The last time the council appointed someone to fill a vacant seat was in January 2020, when it selected Luke Distelhorst out of 12 applicants to fill Position 2. That process took five rounds of nominations and 44 ballots. In 2014, it took the council 59 ballots to select Tom Mesaros — one of 14 applicants — to fill the vacant Position 6 seat.

 

 

 

 

  1. Does anybody know if the City Attorney provided an Annual Report for 2020? I’ve searched for such and cannot find the Report. Any help would be appreciated.

    Per the respective City Attorney Annual Reports, hours spent on the Ebb Tide easement issue were as follows for 2017 – 2019:

    2017 – 280 hours
    2018 – 1,430 hours
    2019 – 1,081 hours

    I haven’t been able to find the 2020 City Attorney Annual Report and the City Attorney Annual Report in the Agenda Packet for the August 23, 2022 Council Meeting doesn’t disclose hours worked. The 2017, 2018 and 2019 City Attorney Annual Reports did disclose hours worked on matters. Hopefully City Council will request this information be provided.

    More hours have been spent on the Ebb Tide Easement issue in 2020, 2021 and 2022. The information in the August 23, 2022 Agenda Packet indicates that the Ebb Tide case is schedule to go to trial this October.

    2017 – 280 hours
    2018 – 1,430 hours
    2019 – 1,081 hours
    2020 – ??? hours
    2021 – ??? hours
    2022 – ??? hours

  2. It should perhaps be noted that these hours that Ken is referring to regarding the Ebb Tide is time and money being used by your city government to take some of your fellow citizens to court to try to take away what they perceive to be their property rights when they purchased a property built right on the shore of Puget Sound in the 1960’s. This is all in an attempt to gain a narrow path of right away for the public to use as a walking path along the beach. The walking path was conceived well after the then apartments, now condos, was built.

  3. Yes Clint – quite the thank you by Edmonds City government to these property owners who were kind enough to grant a ten food wide easement for the public to walk across their private beach back in 1983. That kindness opened the door to this nightmare.

    I want to know the total legal hours spent on this so far and why such enormous priority was granted to this pursuit.

    Our City Code has needed to be updated since 2000 and City officials have decided to spend thousands of legal hours on an easement argument. Why? How much City Code could have been updated if those hours had been spent on the Code rewrite instead?

  4. I would like to thank the City Council for making all of these applications available to the citizens of Edmonds. Easy to access and I read every one of them thoroughly. Although I have them I will not make any suggestions on who and why I would choose any of these candidates for this very important Edmonds decision.

  5. Hi Darrol,

    For consideration of $1, an Access Easement was granted to the City of Edmonds on November 4, 1983. The sign at the beach indicates the “public crossover” is 10 feet away from the Ebb Tide’s wall.

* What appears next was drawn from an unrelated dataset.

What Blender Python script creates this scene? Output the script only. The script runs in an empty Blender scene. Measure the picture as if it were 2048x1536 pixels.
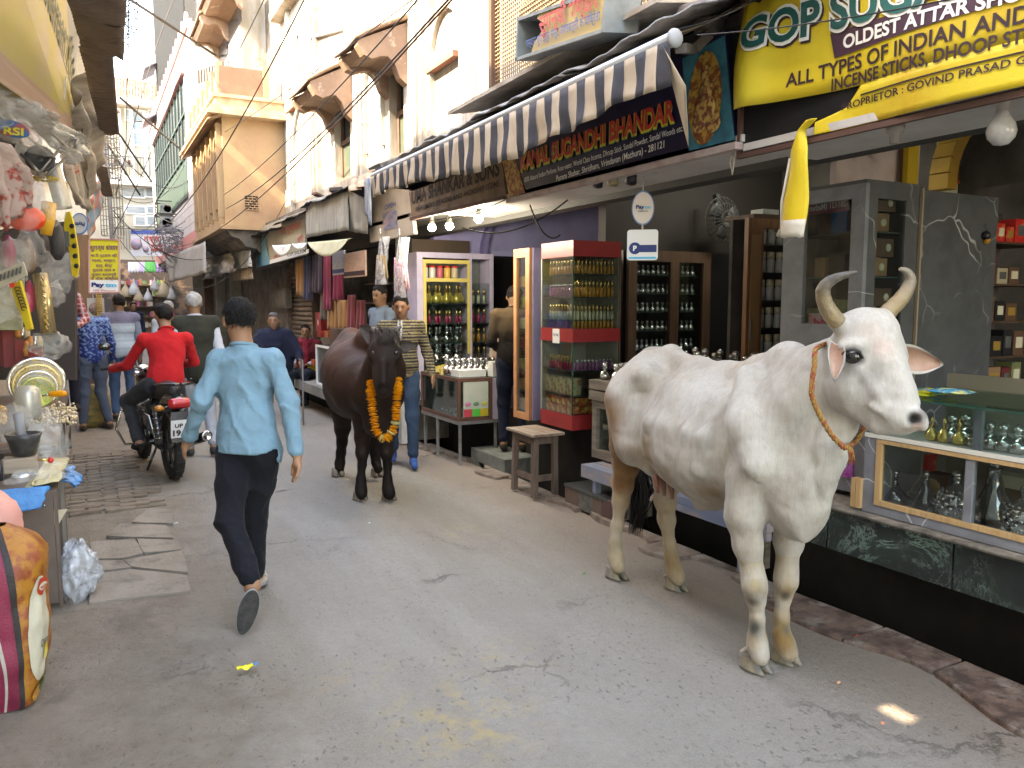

    As it relates to structures or improvements, the intent of the Grantor is documented in the Access Easement as follows:

    The Grantee, its successors, agents, or assigns, shall construct, install, or erect no structures or improvements upon or within the above described right of way, whereby any portion thereof extends above a horizontal plane having an elevation of 17.00 as referred to City of Edmonds Datum (Mean Lower Low Water).

    I believe the City is arguing that construction of an overwater walkway in front of the Ebb Tide Condominium is consistent with the intent of the Grantor.

    One question I have is: Why did the 2017 City Council approve design on May 2, 2017 ($203,510) prior to knowing if such a walkway was consistent with the intent of the grantor?

    Another question I have is: Would citizens have supported this had they known the huge legal expense that both the City and our neighbors at the Ebb Tide would have been exposed to?